Trump noted that multiple investigations have dismissed any notion of collusion between his campaign and the Kremlin.
Former President Donald Trump asked the Pulitzer Prize committee on Sunday to strip awards to The Washington Post and The New York Times, arguing their award-winning stories in 2016 and 2017 alleging Russia collusion lacked “any credible evidence “ The newspapers’ reporting was “based on the false reporting of a non-existent link between the Kremlin and the Trump Campaign. The coverage was no more than a politically motivated farce," Trump wrote in a letter to interim Pulitzer administrator Bud Kliment.
Trump noted that multiple investigations have dismissed any notion of collusion between his campaign and the Kremlin and that a recent indictment by Special Prosecutor John Durham traced some of the key allegations to people tied to Hillary Clinton’s campaign.

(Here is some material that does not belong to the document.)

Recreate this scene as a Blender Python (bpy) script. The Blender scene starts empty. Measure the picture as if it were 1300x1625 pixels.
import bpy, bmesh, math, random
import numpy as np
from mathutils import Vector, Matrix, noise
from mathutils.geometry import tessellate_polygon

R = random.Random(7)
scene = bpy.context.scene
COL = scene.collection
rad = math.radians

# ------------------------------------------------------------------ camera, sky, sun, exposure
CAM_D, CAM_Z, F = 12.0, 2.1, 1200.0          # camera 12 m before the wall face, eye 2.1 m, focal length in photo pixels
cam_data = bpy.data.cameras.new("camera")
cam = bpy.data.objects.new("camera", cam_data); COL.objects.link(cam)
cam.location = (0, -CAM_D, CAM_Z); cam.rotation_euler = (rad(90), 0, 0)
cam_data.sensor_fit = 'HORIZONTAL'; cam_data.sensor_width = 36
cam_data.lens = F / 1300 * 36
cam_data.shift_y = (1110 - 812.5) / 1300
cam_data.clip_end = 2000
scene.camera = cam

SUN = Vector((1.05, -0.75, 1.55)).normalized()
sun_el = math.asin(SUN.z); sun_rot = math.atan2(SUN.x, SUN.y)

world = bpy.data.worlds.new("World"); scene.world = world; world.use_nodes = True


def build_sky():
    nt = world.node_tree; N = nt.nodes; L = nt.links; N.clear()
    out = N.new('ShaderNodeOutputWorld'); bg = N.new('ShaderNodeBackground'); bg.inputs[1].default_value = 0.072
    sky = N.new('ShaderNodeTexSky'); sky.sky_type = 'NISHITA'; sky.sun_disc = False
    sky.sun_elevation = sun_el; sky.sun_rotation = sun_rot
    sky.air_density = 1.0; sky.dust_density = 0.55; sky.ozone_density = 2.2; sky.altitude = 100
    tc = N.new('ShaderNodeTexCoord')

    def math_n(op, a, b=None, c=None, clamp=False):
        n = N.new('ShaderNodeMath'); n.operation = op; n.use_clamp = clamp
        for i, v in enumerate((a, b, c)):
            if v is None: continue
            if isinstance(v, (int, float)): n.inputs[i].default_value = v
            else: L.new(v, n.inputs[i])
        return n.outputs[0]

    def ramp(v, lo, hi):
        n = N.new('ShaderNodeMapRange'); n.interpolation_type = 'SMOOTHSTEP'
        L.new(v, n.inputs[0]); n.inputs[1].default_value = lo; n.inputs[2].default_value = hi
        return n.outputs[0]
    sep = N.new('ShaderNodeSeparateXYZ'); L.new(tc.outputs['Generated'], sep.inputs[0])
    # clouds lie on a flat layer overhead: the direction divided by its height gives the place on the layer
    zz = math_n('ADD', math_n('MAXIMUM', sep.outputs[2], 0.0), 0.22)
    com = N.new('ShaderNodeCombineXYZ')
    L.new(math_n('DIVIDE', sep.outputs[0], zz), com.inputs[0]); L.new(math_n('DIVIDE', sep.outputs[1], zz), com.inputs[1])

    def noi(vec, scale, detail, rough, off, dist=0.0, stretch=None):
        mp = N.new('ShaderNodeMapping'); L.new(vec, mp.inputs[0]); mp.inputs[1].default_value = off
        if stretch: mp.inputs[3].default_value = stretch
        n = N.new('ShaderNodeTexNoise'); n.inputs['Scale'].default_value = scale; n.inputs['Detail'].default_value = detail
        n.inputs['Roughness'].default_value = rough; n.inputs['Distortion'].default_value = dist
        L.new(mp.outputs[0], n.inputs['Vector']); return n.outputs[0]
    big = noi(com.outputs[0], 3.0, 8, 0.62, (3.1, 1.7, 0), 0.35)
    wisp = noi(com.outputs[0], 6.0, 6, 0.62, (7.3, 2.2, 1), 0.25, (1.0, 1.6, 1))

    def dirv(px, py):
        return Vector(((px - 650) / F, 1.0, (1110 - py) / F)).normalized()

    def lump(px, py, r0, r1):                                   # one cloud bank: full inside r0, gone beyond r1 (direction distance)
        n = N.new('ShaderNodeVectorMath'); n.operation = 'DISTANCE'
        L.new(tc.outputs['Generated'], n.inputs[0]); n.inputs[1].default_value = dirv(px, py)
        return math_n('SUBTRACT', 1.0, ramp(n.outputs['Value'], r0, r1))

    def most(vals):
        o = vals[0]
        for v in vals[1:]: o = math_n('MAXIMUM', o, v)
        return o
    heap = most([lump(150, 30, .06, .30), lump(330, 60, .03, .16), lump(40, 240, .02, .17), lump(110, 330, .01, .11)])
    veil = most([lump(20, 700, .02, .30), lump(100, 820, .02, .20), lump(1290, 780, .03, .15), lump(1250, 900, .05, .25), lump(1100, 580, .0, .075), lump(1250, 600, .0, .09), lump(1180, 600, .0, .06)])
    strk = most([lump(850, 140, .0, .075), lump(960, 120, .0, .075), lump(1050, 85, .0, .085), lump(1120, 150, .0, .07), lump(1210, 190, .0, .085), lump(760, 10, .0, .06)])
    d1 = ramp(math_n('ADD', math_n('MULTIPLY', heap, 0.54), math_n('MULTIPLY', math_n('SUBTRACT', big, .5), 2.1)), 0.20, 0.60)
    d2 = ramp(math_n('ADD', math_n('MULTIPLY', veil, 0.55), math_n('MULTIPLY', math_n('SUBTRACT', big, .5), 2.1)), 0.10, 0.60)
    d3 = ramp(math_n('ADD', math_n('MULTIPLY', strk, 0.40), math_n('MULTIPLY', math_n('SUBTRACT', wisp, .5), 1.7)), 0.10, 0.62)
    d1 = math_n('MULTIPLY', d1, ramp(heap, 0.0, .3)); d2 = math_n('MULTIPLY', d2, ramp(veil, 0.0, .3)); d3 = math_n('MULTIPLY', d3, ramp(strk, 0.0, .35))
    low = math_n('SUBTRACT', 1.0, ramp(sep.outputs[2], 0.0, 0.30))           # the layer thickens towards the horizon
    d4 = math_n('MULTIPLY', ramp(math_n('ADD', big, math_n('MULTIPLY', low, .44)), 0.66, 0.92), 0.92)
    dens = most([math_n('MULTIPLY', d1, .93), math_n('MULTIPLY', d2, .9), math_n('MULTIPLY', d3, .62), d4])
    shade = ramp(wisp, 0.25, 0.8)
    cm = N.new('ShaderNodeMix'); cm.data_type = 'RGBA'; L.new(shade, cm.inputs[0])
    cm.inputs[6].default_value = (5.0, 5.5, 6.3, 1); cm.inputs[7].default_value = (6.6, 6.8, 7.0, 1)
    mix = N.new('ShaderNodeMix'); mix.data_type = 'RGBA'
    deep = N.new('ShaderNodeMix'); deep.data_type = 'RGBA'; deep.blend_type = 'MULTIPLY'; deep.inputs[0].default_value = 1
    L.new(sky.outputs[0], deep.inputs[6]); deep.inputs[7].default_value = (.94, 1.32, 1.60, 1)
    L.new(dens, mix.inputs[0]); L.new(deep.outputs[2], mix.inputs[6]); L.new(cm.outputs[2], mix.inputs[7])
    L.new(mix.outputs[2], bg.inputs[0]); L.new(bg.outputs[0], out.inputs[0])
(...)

“For two years, these institutions feverishly pushed one Russia story after another and – despite lacking any credible evidence – attempted to persuade the public that my campaign had colluded with the Russian government,” the former president wrote.
“Contemporaneously with that reporting, numerous conservative news outlets and commentators questioned the legitimacy of these reports, exposing the clear logical fallacies contained in their narratives and pointing to the clear lack of evidence underpinning them,” he added.